Challenge => Quote verbatim every line from the line containing "Recreate this scene" to the line containing "col = scene.collection", inclusive of both, and no other line.

Supplied information =>

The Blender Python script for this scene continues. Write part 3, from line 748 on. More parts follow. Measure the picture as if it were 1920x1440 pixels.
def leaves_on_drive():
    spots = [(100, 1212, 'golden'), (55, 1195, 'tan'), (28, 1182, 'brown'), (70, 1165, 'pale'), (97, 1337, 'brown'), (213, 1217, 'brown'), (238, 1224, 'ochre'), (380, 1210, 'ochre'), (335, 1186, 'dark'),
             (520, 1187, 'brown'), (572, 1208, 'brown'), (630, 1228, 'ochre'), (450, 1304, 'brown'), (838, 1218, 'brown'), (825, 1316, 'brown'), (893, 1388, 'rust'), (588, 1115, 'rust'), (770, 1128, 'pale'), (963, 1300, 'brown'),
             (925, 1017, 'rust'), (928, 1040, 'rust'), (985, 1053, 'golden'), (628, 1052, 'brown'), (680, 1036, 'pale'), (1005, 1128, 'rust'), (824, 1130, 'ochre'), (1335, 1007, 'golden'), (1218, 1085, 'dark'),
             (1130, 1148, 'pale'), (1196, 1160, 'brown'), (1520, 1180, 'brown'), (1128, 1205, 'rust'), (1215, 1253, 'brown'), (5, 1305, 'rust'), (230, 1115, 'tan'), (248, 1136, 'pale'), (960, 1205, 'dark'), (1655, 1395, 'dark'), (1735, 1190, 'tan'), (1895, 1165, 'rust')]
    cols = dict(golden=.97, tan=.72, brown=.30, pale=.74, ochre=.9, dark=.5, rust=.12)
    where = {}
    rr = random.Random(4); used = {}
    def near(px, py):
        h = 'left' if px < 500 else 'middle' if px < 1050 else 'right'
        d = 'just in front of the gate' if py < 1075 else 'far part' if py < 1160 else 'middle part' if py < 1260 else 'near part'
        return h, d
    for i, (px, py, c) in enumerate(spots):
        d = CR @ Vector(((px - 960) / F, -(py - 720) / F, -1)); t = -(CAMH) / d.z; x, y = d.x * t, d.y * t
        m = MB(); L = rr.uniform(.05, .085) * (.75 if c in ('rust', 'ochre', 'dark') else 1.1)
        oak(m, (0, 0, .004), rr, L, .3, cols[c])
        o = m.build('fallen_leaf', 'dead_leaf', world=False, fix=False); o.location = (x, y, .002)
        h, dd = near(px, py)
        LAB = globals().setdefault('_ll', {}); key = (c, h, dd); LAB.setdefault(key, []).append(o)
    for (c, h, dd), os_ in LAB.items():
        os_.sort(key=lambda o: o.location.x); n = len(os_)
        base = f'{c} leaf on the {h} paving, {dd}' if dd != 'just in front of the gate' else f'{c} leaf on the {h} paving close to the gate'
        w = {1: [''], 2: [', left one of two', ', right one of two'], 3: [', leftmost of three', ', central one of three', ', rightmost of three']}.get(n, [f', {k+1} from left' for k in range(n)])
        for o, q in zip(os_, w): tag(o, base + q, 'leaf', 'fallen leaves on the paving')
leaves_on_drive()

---

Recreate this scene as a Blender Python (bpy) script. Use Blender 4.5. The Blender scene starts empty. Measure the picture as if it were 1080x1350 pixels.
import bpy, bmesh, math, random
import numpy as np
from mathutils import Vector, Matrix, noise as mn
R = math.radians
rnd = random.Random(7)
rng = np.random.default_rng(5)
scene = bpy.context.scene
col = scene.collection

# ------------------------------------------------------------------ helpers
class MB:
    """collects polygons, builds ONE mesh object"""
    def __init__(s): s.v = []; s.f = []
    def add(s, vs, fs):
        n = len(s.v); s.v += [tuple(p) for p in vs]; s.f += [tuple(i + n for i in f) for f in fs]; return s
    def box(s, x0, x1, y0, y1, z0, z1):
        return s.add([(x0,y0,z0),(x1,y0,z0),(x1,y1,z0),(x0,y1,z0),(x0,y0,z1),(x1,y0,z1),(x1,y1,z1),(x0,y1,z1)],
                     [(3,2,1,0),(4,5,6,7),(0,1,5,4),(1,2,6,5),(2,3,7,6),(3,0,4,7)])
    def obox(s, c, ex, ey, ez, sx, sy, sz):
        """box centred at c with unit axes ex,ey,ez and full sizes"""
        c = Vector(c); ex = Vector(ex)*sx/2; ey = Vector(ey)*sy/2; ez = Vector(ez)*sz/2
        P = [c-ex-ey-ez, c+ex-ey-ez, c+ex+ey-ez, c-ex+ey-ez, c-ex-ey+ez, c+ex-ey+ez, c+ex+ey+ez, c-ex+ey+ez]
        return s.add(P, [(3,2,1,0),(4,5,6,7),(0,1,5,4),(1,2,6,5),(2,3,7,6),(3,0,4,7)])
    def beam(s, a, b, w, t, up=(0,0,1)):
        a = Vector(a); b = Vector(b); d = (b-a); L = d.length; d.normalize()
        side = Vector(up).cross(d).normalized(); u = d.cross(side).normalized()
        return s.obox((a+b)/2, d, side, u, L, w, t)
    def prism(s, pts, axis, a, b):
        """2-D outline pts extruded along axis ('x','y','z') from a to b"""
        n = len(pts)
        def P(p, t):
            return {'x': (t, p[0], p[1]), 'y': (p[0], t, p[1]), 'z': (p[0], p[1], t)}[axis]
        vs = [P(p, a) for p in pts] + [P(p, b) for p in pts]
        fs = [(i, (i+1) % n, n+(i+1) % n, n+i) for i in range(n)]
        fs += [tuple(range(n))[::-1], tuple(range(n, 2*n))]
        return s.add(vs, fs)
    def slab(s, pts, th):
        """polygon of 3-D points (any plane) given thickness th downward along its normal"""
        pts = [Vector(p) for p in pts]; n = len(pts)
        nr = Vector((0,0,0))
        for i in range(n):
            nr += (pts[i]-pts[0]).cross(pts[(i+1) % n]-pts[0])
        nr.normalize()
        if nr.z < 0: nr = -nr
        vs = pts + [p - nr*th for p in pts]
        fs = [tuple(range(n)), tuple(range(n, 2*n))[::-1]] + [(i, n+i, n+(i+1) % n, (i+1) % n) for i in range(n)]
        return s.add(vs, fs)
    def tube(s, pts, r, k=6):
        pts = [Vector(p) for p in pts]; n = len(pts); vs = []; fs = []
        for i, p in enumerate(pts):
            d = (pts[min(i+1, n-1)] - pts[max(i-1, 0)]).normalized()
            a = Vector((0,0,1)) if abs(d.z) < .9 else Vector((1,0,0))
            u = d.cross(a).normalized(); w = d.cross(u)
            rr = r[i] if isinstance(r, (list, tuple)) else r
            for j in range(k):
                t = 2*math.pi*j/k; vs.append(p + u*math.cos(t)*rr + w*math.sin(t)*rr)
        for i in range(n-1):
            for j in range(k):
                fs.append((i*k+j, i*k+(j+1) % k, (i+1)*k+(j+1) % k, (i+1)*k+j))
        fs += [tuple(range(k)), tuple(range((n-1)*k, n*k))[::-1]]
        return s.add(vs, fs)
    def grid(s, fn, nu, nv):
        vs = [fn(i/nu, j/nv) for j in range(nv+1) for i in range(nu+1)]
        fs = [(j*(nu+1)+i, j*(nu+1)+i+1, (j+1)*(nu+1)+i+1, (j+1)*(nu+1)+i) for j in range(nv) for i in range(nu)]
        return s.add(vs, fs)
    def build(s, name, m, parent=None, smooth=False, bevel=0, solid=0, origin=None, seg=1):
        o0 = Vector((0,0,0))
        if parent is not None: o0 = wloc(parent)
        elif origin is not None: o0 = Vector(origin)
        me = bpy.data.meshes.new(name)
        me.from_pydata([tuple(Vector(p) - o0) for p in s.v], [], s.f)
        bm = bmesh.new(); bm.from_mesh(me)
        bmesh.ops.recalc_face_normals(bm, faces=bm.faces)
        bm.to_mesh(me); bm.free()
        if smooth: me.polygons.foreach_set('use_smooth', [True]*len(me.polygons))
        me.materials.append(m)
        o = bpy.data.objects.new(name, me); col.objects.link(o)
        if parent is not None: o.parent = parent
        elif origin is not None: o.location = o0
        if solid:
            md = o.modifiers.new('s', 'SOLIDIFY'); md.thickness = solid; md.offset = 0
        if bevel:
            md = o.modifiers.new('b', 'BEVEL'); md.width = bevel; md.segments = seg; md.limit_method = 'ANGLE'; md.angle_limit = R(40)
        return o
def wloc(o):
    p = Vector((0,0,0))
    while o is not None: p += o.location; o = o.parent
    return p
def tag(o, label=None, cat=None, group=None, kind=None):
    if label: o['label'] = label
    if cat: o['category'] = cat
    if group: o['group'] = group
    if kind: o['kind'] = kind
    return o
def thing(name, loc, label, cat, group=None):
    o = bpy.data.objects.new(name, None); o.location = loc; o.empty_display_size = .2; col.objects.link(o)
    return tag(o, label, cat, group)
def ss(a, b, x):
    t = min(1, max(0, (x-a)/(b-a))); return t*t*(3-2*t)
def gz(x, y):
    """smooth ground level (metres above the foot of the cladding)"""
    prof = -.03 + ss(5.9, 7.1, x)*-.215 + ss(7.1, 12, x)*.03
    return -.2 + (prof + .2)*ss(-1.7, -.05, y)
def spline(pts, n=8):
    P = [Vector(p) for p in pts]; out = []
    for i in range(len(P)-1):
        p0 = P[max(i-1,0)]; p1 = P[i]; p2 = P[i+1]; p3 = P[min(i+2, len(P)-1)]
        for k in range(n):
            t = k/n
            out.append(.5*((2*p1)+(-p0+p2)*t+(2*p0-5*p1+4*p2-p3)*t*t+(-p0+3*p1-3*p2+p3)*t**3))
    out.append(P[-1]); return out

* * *

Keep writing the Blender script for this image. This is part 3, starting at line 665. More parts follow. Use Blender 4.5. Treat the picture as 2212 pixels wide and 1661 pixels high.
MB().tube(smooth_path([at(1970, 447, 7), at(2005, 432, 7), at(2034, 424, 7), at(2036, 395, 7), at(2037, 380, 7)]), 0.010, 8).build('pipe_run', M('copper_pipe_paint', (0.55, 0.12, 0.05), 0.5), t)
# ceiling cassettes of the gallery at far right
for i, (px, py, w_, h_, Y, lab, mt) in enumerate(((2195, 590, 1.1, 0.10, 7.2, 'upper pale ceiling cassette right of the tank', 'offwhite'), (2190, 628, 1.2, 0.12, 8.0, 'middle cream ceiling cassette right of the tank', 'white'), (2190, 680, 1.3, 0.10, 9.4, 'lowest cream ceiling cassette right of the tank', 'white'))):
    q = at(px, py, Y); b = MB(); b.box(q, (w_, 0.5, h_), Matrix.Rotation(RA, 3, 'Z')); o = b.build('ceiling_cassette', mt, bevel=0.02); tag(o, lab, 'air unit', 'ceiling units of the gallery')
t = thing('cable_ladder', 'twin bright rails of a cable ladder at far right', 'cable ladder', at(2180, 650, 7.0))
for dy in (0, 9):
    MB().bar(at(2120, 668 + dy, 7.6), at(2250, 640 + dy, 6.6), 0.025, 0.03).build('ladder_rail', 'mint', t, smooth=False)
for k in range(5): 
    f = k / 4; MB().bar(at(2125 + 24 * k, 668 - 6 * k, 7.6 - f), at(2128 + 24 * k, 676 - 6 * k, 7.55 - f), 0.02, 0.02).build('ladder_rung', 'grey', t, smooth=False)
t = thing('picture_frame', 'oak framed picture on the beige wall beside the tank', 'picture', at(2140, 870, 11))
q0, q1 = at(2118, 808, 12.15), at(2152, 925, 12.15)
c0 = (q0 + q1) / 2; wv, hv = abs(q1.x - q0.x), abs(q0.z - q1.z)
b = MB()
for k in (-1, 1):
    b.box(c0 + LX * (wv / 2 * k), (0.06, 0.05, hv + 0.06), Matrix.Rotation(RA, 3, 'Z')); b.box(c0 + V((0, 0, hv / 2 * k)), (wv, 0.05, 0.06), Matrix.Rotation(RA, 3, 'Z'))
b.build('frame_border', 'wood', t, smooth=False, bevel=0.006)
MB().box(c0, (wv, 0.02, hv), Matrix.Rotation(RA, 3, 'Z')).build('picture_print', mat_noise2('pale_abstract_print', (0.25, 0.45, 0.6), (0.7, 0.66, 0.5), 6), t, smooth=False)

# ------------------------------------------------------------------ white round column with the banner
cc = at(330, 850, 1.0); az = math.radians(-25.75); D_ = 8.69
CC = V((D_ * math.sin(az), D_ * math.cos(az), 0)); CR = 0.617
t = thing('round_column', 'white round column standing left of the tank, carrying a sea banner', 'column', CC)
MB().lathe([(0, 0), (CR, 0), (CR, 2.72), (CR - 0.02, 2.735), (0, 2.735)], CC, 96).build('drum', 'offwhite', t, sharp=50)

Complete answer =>
Recreate this scene as a Blender Python (bpy) script. Use Blender 4.5. The Blender scene starts empty. Measure the picture as if it were 1080x1350 pixels.
import bpy, bmesh, math, random
import numpy as np
from mathutils import Vector, Matrix, noise as mn
R = math.radians
rnd = random.Random(7)
rng = np.random.default_rng(5)
scene = bpy.context.scene
col = scene.collection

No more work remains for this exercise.